The Three Layers of Supply Chain Security That No One Wants to Talk About

A Computer Hacker sits in front of a computer with world map hologram on surveillance system

Image: iStock/dem10

February 2, 2026
Aaron Alpeter, Founder at Izba Consulting

Izba-Altpeter.pngAnalyst Insight: Most organizations only address supply chain security when something breaks — a ransomware hit, a suspiciously similar product from a co-packer, or a geopolitical disruption that shuts off critical materials. These events feel sudden, but the underlying exposure is almost always structural. Security is really a question of system stability: whether the organization has built enough clarity, redundancy and discipline to absorb inevitable shocks.

Modern supply chains face exposure across three distinct layers: cybersecurity, physical security and competitive security. Each demands a different operating model, yet many companies treat security as a single category and hope that partners are managing the details. That assumption works — until it doesn’t.

Cybersecurity remains the least-discussed and most underestimated layer. Companies talk often about the importance of data, but many still operate with critical systems protected only by a single employee’s login. When that person departs or becomes unavailable, the business can lose access to its own operational backbone. This isn’t a sophisticated breach; it’s operational fragility.

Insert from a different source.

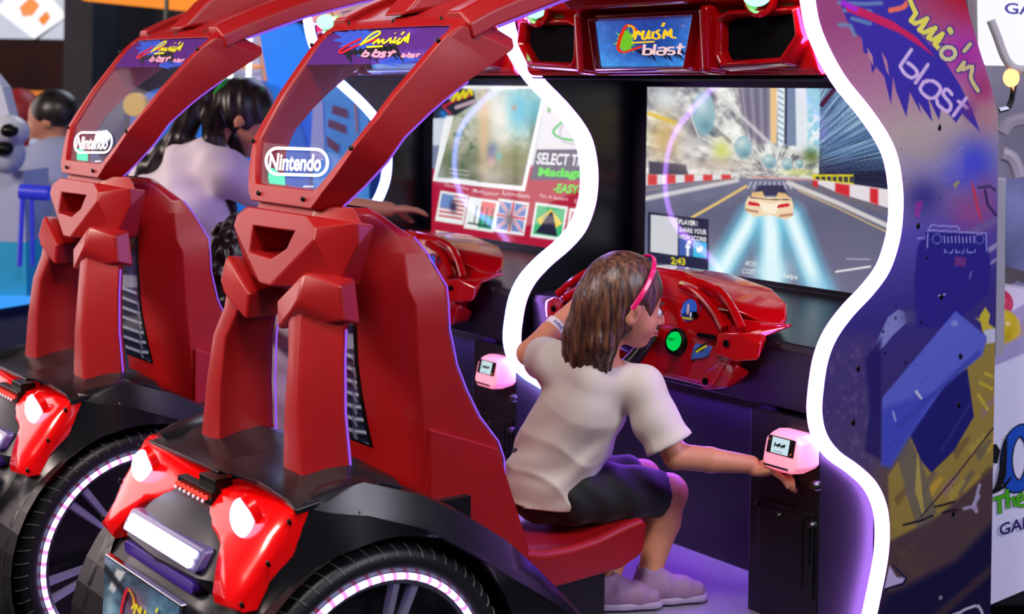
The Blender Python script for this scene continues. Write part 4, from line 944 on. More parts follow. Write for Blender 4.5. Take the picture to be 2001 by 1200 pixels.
# ================================================================ artwork printed on the outer side panel (traced in the photo's coordinates of that flat panel)
def art_paint(p):
    x, y = p.x, p.y
    p.c = p.grad(np.clip((y + .25*(x-1800))/1250, 0, 1), [(0,(150,70,120)),(.12,(172,120,150)),(.20,(176,160,158)),(.29,(150,136,158)),(.36,(88,78,170)),(.48,(56,48,128)),(.60,(60,50,112)),(.68,(96,80,92)),(.80,(96,76,74)),(.9,(60,44,62)),(1,(26,20,56))])
    n = fbm(x/26, y/26, 4); n2 = fbm(x/7, y/12, 8)
    p.put(np.clip((x-1770)/110, 0, 1)*np.clip((70-y+(x-1850)*.3)/80, 0, 1), (172, 22, 40))
    p.blob(1885, 105, 55, 60, (166, 44, 158), .9); p.blob(1920, 175, 30, 40, (158, 40, 100), .8); p.blob(1925, 235, 30, 35, (170, 120, 130), .8)
    # blue violet splash with drips
    sp = [(1640,0),(1700,-20),(1780,0),(1790,60),(1840,110),(1875,165),(1900,215),(1915,258),(1880,222),(1868,240),(1840,205),(1835,235),(1812,185),(1822,238),(1795,200),(1800,222),(1778,180),(1771,228),(1752,180),(1745,150),(1741,205),(1728,150),(1712,130),(1704,144),(1700,105),(1688,104),(1684,75),(1672,66),(1655,40)]
    p.poly(sp, (58, 46, 158), 2); p.poly([(1722,100),(1733,118),(1738,150),(1731,135)], (176, 126, 150)); p.poly([(1694,92),(1705,110),(1707,130),(1698,112)], (186, 138, 150))
    for q in [[(1640,5),(1690,8),(1722,6)],[(1650,20),(1700,22)],[(1665,36),(1700,46)],[(1640,48),(1662,50),(1670,68)]]: p.line(q, 8, (104, 146, 178), 4, .8)
    p.poly([(1645,2),(1690,18),(1745,42),(1790,72),(1828,112),(1800,92),(1760,66),(1700,40),(1655,22)], (196, 34, 92), 2); p.line([(1648,6),(1672,18)], 10, (170, 40, 210), 4)
    p.line(smooth([(1740,20),(1765,14),(1776,0)], 3), 10, (226, 110, 90), 2)
    def outl(pts, w, c): p.line(pts, w+5, (52, 44, 140), 1.5); p.line(pts, w, c, 1)
    zz = [(1776,-6),(1783,12),(1790,26),(1780,40),(1788,46),(1800,42),(1812,36),(1804,50),(1796,58),(1806,64),(1818,58),(1828,55),(1818,68),(1814,74),(1824,78),(1836,70),(1842,66),(1834,80),(1826,86),(1836,96),(1844,92)]
    outl(zz, 9, (222, 214, 92)); ring = [(1853+14*math.cos(a), 104+12*math.sin(a)) for a in np.linspace(0, 6.3, 20)]; outl(ring, 8, (205, 200, 150)); 
    outl([(1856,58),(1858,62)], 11, (205, 200, 110)); outl([(1884,100),(1896,86)], 8, (205, 190, 140)); outl(smooth([(1872,138),(1884,122),(1879,136),(1900,130),(1897,152),(1911,177)], 3), 8, (206, 190, 130))
    W = (206, 180, 232)
    for q in [[(1781,97),(1759,129)], smooth([(1759,129),(1768,144),(1782,152),(1793,143),(1784,130),(1774,123)],3), [(1813,127),(1789,162)], smooth([(1805,160),(1822,158),(1838,172),(1828,190),(1812,190),(1798,174),(1806,160)],3), smooth([(1860,184),(1850,174),(1843,184),(1858,204),(1852,218),(1834,206),(1831,196)],3), [(1888,192),(1863,226)], [(1873,198),(1890,211)]]: p.line(q, 7, W, 1.2)
    p.blob(1895, 215, 14, 18, (120, 50, 120), .6)
    # clouds and shards
    p.blob(1905, 318, 46, 50, (62, 72, 206), .95); p.blob(1872, 345, 40, 26, (74, 78, 196), .8)
    for k in range(7): p.line(smooth([(1762,300+k*9),(1815,316+k*7),(1880,290+k*9)], 4), 5, (150, 146, 206), 6, .35)
    p.blob(1805, 385, 40, 40, (44, 42, 130), .8); p.blob(1900, 415, 46, 40, (150, 72, 130), .8); p.blob(1925, 385, 20, 40, (132, 74, 140), .7)
    p.poly([(1896,352),(1905,368),(1912,400),(1922,440),(1908,410)], (186, 60, 90), 2); p.poly([(1862,360),(1872,352),(1876,356),(1866,370)], (150, 140, 110), 1.5)
    p.line([(1912,366),(1936,364),(1944,372)], 5, (60, 50, 90)); p.line([(1925,372),(1930,400),(1946,420)], 5, (52, 44, 88)); p.poly([(1790,395),(1804,392),(1796,428),(1786,420)], (150, 50, 150), 3, .8)
    p.line([(1870,470),(1945,430)], 14, (110, 92, 150), 4); p.line([(1880,520),(1950,478)], 10, (150, 140, 186), 4); p.line([(1890,545),(1950,505)], 6, (150, 140, 186), 4)
    # big hi-fi shape
    p.poly([(1792,488),(1800,468),(1928,470),(1936,520),(1932,575),(1900,600),(1860,640),(1790,640),(1786,560)], (44, 36, 132), 5)
    p.poly([(1808,453),(1928,458),(1930,492),(1812,490)], (40, 36, 130), 2); 
    for q in [[(1812,450),(1926,456)],[(1815,448),(1820,440),(1872,443),(1876,450)],[(1813,456),(1812,484)],[(1927,458),(1928,490)],[(1793,466),(1806,466)]]: p.line(q, 2.6, (150, 146, 214), 1.4)
    for k in range(9): p.line([(1845+k*7.2,461+(k*3)%4),(1846+k*7.2,474)], 2.4, (150, 150, 214), 1.2)
    for k in (0,1,2): p.line([(1846+22*k,487),(1846+22*k,493),(1860+22*k,494),(1862+22*k,488)], 2, (140, 144, 214), 1)
    for cxx in (1831, 1914): p.line([(cxx+9*math.cos(a), 467+9*math.sin(a)) for a in np.linspace(0, 6.3, 14)], 2, (110, 112, 190), 1)
    p.poly([(1866,502),(1888,503),(1887,521),(1865,520)], (104, 52, 128)); p.line([(1835,577),(1846,575)], 3, (190, 180, 226)); p.line([(1895,545),(1898,530)], 1.5, (150, 150, 210))
    # ground debris, yellow car body
    p.poly([(1900,690),(1925,650),(1952,640),(1952,920),(1830,1010),(1740,1060),(1735,930),(1780,860),(1870,740)], (150, 130, 66), 6)
    for k in range(22):
        a = 1742+((k*53) % 190); b_ = 880+((k*97) % 150)-.5*(a-1742); p.poly([(a,b_),(a+30,b_-30),(a+36,b_-26),(a+8,b_+18)], [(172,150,70),(112,100,84),(196,160,60),(120,98,60),(150,120,110)][k % 5], 3, .85)
    p.poly([(1755,900),(1775,860),(1800,900),(1830,1000),(1800,1060),(1770,960)], (104, 98, 92), 4, .8); p.poly([(1793,870),(1806,1000),(1803,1008),(1788,960)], (172, 156, 84), 2)
    p.line([(1800,1010),(1868,930),(1946,830)], 3, (60, 44, 60), 2)
    for q in [[(1915,748),(1938,760)],[(1912,772),(1930,800)],[(1925,730),(1938,735)]]: p.line(q, 6, (190, 172, 60), 2)
    p.poly([(1735,1060),(1830,1015),(1952,900),(1952,1060),(1800,1150),(1735,1160)], (82, 62, 68), 10); p.put(np.clip((n-.5)*3, 0, 1)*np.clip((y-1010)/60, 0, 1)*.5, (104, 88, 60))
    p.poly([(1735,1165),(1870,1095),(1952,1010),(1952,1240),(1700,1240)], (24, 20, 62), 16); p.line([(1820,1215),(1860,1180),(1952,1100)], 16, (62, 46, 62), 8)
    p.poly([(1935,615),(1925,600),(1914,618),(1920,648),(1928,655)], (196, 180, 60), 2); p.poly([(1905,620),(1945,655),(1950,645),(1920,625)], (196, 180, 60), 2); p.poly([(1922,646),(1952,640),(1950,668),(1928,672)], (190, 196, 220), 3)
    p.poly([(1845,750),(1890,720),(1903,814),(1864,881),(1820,924),(1800,900),(1775,840)], (34, 32, 112), 2.5); p.line([(1840,880),(1895,790)], 3, (70,74,150), 5, .6)
    p.poly([(1867,608),(1929,658),(1920,694),(1849,750),(1781,847),(1740,913),(1722,908),(1723,778)], (92, 100, 200), 2.5)
    p.poly([(1722,800),(1790,775),(1830,770),(1781,847),(1740,913),(1722,908)], (62, 72, 186), 14, .8); p.line([(1760,830),(1912,690)], 10, (62, 70, 170), 6, .8)
    p.line([(1790,765),(1800,778)], 5, (200, 206, 240), 2); p.line([(1745,805),(1750,822)], 4, (150, 160, 230), 2); p.disc(1865, 632, 7, 6, (130, 138, 214)); p.blob(1877, 697, 4, 6, (10, 10, 30), 1, 6)
    p.poly([(1712,690),(1712,670),(1735,620),(1755,605),(1768,610),(1772,630),(1745,655),(1725,680)], (128, 132, 196), 3); p.blob(1775, 620, 15, 14, (84, 80, 130), .8)
    for q in [(1726,648),(1730,690),(1750,622),(1812,505),(1770,708),(1800,630)]: p.blob(q[0], q[1], 2.5, 3, (8, 8, 40), 1, 6)
    p.put(np.clip((1722-x)/20, 0, 1)*np.clip((y-640)/30, 0, 1)*np.clip((960-y)/60, 0, 1)*.75, (74, 60, 118)); p.put(np.clip((n2-.55)*4, 0, 1)*np.clip((1725-x)/20, 0, 1)*np.clip((y-650)/30, 0, 1)*.4, (130, 110, 150))
    p.poly([(1690,700),(1722,660),(1722,900),(1690,880),(1700,800)], (34, 26, 96), 8, .8)
    for q in [[(1765,1026),(1798,1018),(1822,1008)],[(1826,990),(1845,987),(1865,980)],[(1842,1002),(1870,996)]]: p.line(q, 4, (28, 18, 40), 2)
    for q in [[(1884,994),(1900,990),(1908,999)],[(1908,1000),(1905,984),(1914,948)],[(1900,990),(1913,970)]]: p.line(q, 6, (170, 158, 196), 3)
    p.poly([(1728,1150),(1738,1105),(1752,1128),(1770,1130),(1766,1140)], (190, 176, 220), 2); p.line([(1728,1152),(1765,1141),(1771,1130),(1745,1105)], 4, (26, 20, 60), 1.5)
    p.line([(1860,1204),(1898,1186),(1912,1184),(1919,1196),(1922,1215)], 5, (196, 196, 216), 1); p.blob(1838, 1168, 4, 4, (150, 140, 160), 1, 6)
    p.c = np.clip((p.c-70)*1.14+78, 0, 255)
    sp_ = fbm(x/3.1, y/3.1, 21, 2); p.put(np.clip((sp_-.85)*14, 0, 1)*.6, (26, 20, 60))
gy = np.linspace(-.50, .255, 270); gz = np.linspace(-.14, 1.845, 600)
GA = np.array([[(.5705, y, z) for z in gz] for y in gy])
ye = np.array([yedge(z) for z in gz]); yb = np.array([yback(z) for z in gz])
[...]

As artificial intelligence-enabled attacks continue to advance, the gap between outdated 2008-era practices and modern threats will widen. Organizations without multi-factor controls, redundant access paths or documented protocols will feel that gap acutely as the decade progresses.

Physical security is the second layer, where theft, diversion, counterfeiting and insertion risks surface. Early-stage brands often inherit whatever policies their manufacturing and logistics partners have in place. At small scale, that can work. But once a business becomes meaningful, the dynamic must flip. Brands need to set standards, validate compliance and understand how their products move through facilities that often serve dozens of clients. In high-sensitivity environments, floor-to-ceiling enclosures, strict badge access and line-of-sight controls are standard. The goal isn’t distrust — it’s predictability.

The third layer is competitive exposure. As more brands share co-packers and overlapping manufacturing networks, inadvertent leakage becomes common. An employee may see a new launch running on a neighboring line. A supplier may introduce its own near-identical product simply because there were no boundaries preventing it. These risks are rarely malicious. Instead, they reflect a lack of structural separation and governance. Once a brand has meaningful intellectual property or stable demand, these gaps can quietly erode advantage.

Across all three layers, companies delay investment because the cost appears before the benefit. In the early years, the priority is scale, not resilience. But as the business stabilizes and profitability increases, the calculus must shift. Due diligence, exit preparation and investor scrutiny make security maturity non-negotiable. When companies defer the work, they end up making critical changes under pressure.

In the next several years, operators should focus on eliminating single points of failure, documenting protocols, and validating what partners actually do on the ground. These steps don’t eliminate volatility, but they dramatically reduce the panic when something goes wrong.

Resource Link: https://izba.co/

Outlook: Supply chain security is moving from a crisis-driven reaction to a standard operating discipline. Resilient organizations will treat it like housekeeping: small, consistent actions that prevent systems from drifting into fragility. The goal isn’t perfection; it’s stability. Companies that invest early will face fewer fire drills, adapt faster to emerging risks, and enter the next decade with supply chains capable of absorbing inevitable shocks, rather than being defined by them.